Exercise details: Begin at the first line of the data and copy each line through the one containing "COL = S.collection", that line included, with no pictures.

Data for the task:
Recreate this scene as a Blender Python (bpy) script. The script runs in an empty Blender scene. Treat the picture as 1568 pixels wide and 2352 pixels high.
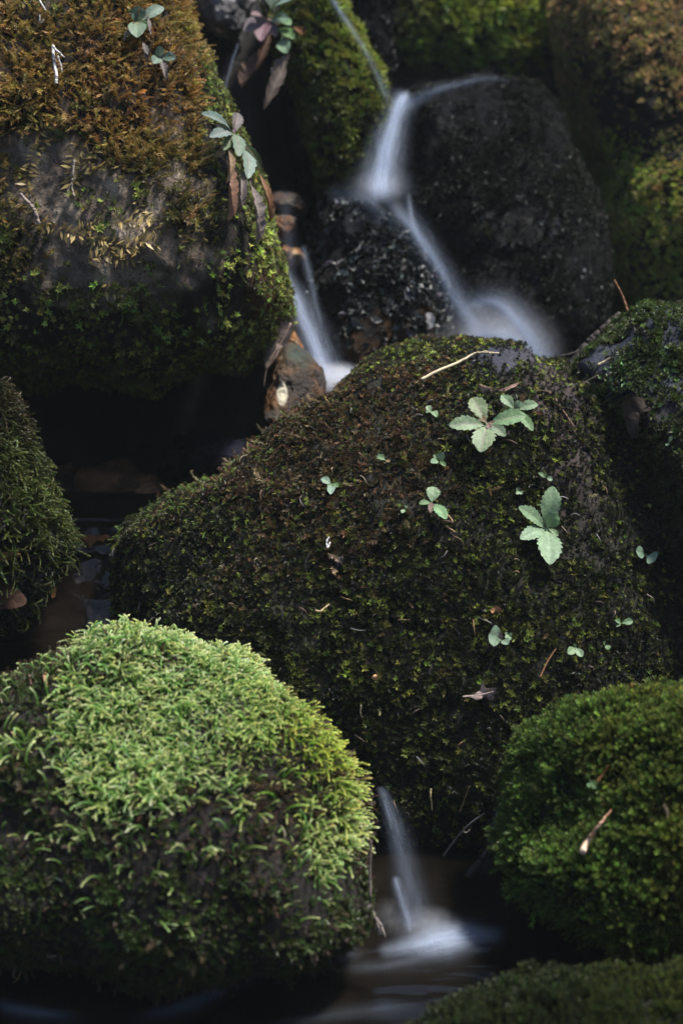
import bpy, math, random
import numpy as np
from mathutils import Vector
from mathutils.bvhtree import BVHTree

random.seed(7)
RNG = np.random.default_rng(11)
S = bpy.context.scene
COL = S.collection

# ------------------------------------------------------------------ camera
CAM = np.array([0.0, -1.30, 0.62])
PITCH = math.radians(22.0)
VD = np.array([0.0, math.cos(PITCH), -math.sin(PITCH)])     # view axis
VR = np.array([1.0, 0.0, 0.0])
VU = np.array([0.0, math.sin(PITCH), math.cos(PITCH)])
TAN = math.tan(math.radians(16.0))
cd = bpy.data.cameras.new("camera")
cd.sensor_fit = 'VERTICAL'; cd.sensor_height = 36.0; cd.sensor_width = 24.0
cd.lens = 18.0 / TAN
cd.clip_start = 0.02; cd.clip_end = 200.0
cd.dof.use_dof = True; cd.dof.focus_distance = 1.41; cd.dof.aperture_fstop = 6.0
cam = bpy.data.objects.new("camera", cd); COL.objects.link(cam)
cam.location = CAM; cam.rotation_euler = (math.pi / 2 - PITCH, 0, 0)
S.camera = cam

# ------------------------------------------------------------------ light
SUN_EL, SUN_AZ = 66.0, 66.0          # degrees above the horizon; degrees from +Y (away from camera) towards +X
w = bpy.data.worlds.new("World"); S.world = w; w.use_nodes = True
nt = w.node_tree; bg = nt.nodes['Background']
sky = nt.nodes.new('ShaderNodeTexSky'); sky.sky_type = 'NISHITA'; sky.sun_disc = False
sky.sun_elevation = math.radians(SUN_EL); sky.sun_rotation = math.radians(SUN_AZ)
nt.links.new(sky.outputs[0], bg.inputs[0]); bg.inputs[1].default_value = 0.115
sd = bpy.data.lights.new("sun", 'SUN'); sd.energy = 3.8; sd.angle = math.radians(7.0); sd.color = (1.0, 0.97, 0.92)
sun = bpy.data.objects.new("sun", sd); COL.objects.link(sun)
el, az = math.radians(SUN_EL), math.radians(SUN_AZ)
sdir = Vector((math.cos(el) * math.sin(az), math.cos(el) * math.cos(az), math.sin(el)))
sun.rotation_euler = sdir.to_track_quat('Z', 'Y').to_euler()
sun.location = sdir * 8
S.view_settings.view_transform = 'Standard'; S.view_settings.look = 'None'
S.view_settings.exposure = 1.05; S.view_settings.gamma = 1.0
try: S.view_settings.use_curve_mapping = False
except Exception: pass
cy = S.cycles
cy.max_bounces = 8; cy.diffuse_bounces = 3; cy.glossy_bounces = 3; cy.transmission_bounces = 4
cy.volume_bounces = 1; cy.transparent_max_bounces = 24
cy.use_denoising = True

# ------------------------------------------------------------------ helpers
def srgb(r, g, b):
    f = lambda c: (c / 255 / 12.92) if c / 255 <= 0.04045 else ((c / 255 + 0.055) / 1.055) ** 2.4
    return np.array([f(r), f(g), f(b)])

def P(px, py, t):
    """world point seen at picture position (px, py) [1568 x 2352 grid] at distance t along the view axis"""
    px = np.asarray(px, float); py = np.asarray(py, float); t = np.asarray(t, float)
    x = (px - 784) / 1176 * TAN; y = (1176 - py) / 1176 * TAN
    return CAM + t[..., None] * (VD + x[..., None] * VR + y[..., None] * VU)

def proj(W):
    d = W - CAM; t = d @ VD
    return 784 + (d @ VR) / t / TAN * 1176, 1176 - (d @ VU) / t / TAN * 1176, t

def mpp(t): return t * TAN / 1176          # metres per picture unit at distance t

_perm = np.random.default_rng(3).permutation(256); _perm = np.concatenate([_perm, _perm, _perm])
_grad = np.random.default_rng(4).normal(size=(256, 3)); _grad /= np.linalg.norm(_grad, axis=1)[:, None]
def perlin(p):
    p = np.asarray(p, float); i = np.floor(p).astype(int); f = p - i; i &= 255
    u = f * f * f * (f * (f * 6 - 15) + 10); r = 0
    for dx in (0, 1):
        for dy in (0, 1):
            for dz in (0, 1):
                h = _perm[_perm[_perm[(i[..., 0] + dx) & 255] + ((i[..., 1] + dy) & 255)] + ((i[..., 2] + dz) & 255)]
                dd = _grad[h & 255] * (f - np.array([dx, dy, dz]))
                wgt = (u[..., 0] if dx else 1 - u[..., 0]) * (u[..., 1] if dy else 1 - u[..., 1]) * (u[..., 2] if dz else 1 - u[..., 2])
                r = r + wgt * dd.sum(-1)
    return r * 1.5
def fbm(p, oct=4, gain=0.5):
    a, r, p = 1.0, 0, np.asarray(p, float)
    for k in range(oct):
        r = r + a * perlin(p * 2 ** k + 17.3 * k); a *= gain
    return r
def sstep(a, b, x):
    q = np.clip((x - a) / (b - a), 0, 1); return q * q * (3 - 2 * q)
def unit(v): return v / np.maximum(np.linalg.norm(v, axis=-1, keepdims=True), 1e-9)

def mesh_obj(name, V, F, mat, parent=None, col=None, uv=None, smooth=True, attrs=None):
    """V (n,3) world coordinates, F int array (m,3) or (m,4)"""
    V = np.asarray(V, np.float64); F = np.asarray(F, np.int32)
    org = np.array(parent.location) if parent is not None else np.zeros(3)
    if parent is not None and parent.parent is not None: org = org + np.array(parent.parent.location)
    me = bpy.data.meshes.new(name)
    k = F.shape[1]; m = len(F)
    me.vertices.add(len(V)); me.vertices.foreach_set('co', (V - org).astype(np.float32).ravel())
    me.loops.add(m * k); me.loops.foreach_set('vertex_index', F.ravel())
    me.polygons.add(m); me.polygons.foreach_set('loop_start', np.arange(0, m * k, k, dtype=np.int32))
    me.polygons.foreach_set('loop_total', np.full(m, k, np.int32))
    me.polygons.foreach_set('use_smooth', np.full(m, bool(smooth)))
    me.update(calc_edges=True)
    if col is not None:
        a = me.attributes.new('col', 'FLOAT_COLOR', 'POINT')
        a.data.foreach_set('color', np.concatenate([col, np.ones((len(V), 1))], 1).astype(np.float32).ravel())
    for an, av in (attrs or {}).items():
        a = me.attributes.new(an, 'FLOAT', 'POINT'); a.data.foreach_set('value', np.asarray(av, np.float32).ravel())
    if uv is not None:
        l = me.uv_layers.new(name='UVMap'); l.data.foreach_set('uv', uv[F.ravel()].astype(np.float32).ravel())
    me.materials.append(mat)
    o = bpy.data.objects.new(name, me); COL.objects.link(o)
    if parent is not None: o.parent = parent
    return o

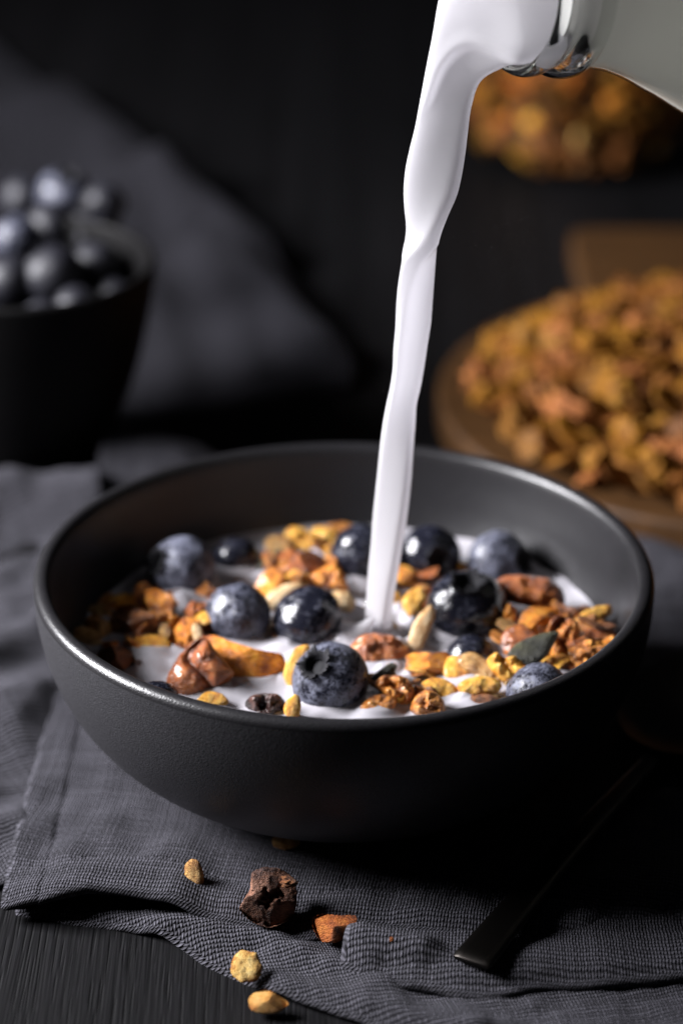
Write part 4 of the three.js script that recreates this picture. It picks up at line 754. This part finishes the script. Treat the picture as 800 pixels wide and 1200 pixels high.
// ---------------------------------------------------------------- glass jar of granola behind
{
  const c = onHeight(684, 226, 0), JR = 0.0495, jar = base('glass_jar', c.x, 0, c.z - JR);
  tag(jar, 'round glass jar holding granola far behind the bottle neck', 'jar');
  const prof = [[0.0001, 0.0015], [0.03, 0.0015], [0.040, 0.004], [0.0465, 0.011], [JR, 0.022], [JR, 0.075], [0.047, 0.085], [0.043, 0.09], [0.042, 0.1]];
  part('jar_glass', new THREE.LatheGeometry(new THREE.SplineCurve(prof.map(([r, y]) => new THREE.Vector2(r, y))).getPoints(90).map((q) => new THREE.Vector2(Math.max(q.x, 0.0001), q.y)), 96), M.pane, jar);
  const lip = new THREE.TorusGeometry(0.042, 0.0013, 12, 80); lip.rotateX(Math.PI / 2); lip.translate(0, 0.1, 0); part('lip', lip, M.pane, jar);
  const R = rng(66), inR = (y) => (y < 0.022 ? mix(0.035, 0.0475, Math.pow(clamp((y - 0.004) / 0.018), 0.5)) : 0.0475);
  const fillPts = [[0.0001, 0.005], [0.028, 0.005], [0.036, 0.01], [0.0395, 0.02], [0.0395, 0.05], [0.034, 0.053], [0.0001, 0.055]].map(([r, y]) => new THREE.Vector2(r, y));
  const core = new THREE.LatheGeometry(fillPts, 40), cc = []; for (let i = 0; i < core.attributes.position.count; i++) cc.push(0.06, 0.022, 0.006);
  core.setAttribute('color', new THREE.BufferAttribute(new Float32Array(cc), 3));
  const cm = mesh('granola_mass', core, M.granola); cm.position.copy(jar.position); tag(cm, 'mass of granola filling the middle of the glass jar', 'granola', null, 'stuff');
  for (let i = 0; i < 290; i++) {
    const a = 6.283 * R(), y = 0.008 + 0.05 * R(), s = 0.0038 + 0.0032 * R();
    if (Math.sin(a) < -0.35 && y < 0.05) continue;
    const q = y > 0.05 ? inR(y) * Math.sqrt(R()) * 0.88 : inR(y) - s * 0.95, k = Math.floor(R() * 16), m = mesh('granola_chunk', (R() < 0.72 ? heapGeos : wee)[k], M.heap);
    m.position.set(jar.position.x + q * Math.cos(a), y, jar.position.z + q * Math.sin(a)); m.scale.setScalar(s); m.rotation.set(R() * 6.3, R() * 6.3, R() * 6.3);
    tag(m, 'granola chunk inside the glass jar at the top right', 'granola chunk', 'granola in the glass jar');
  }
}

renderer.render(scene, camera);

Final result:
Recreate this scene as a Blender Python (bpy) script. The script runs in an empty Blender scene. Treat the picture as 1568 pixels wide and 2352 pixels high.
import bpy, math, random
import numpy as np
from mathutils import Vector
from mathutils.bvhtree import BVHTree

random.seed(7)
RNG = np.random.default_rng(11)
S = bpy.context.scene
COL = S.collection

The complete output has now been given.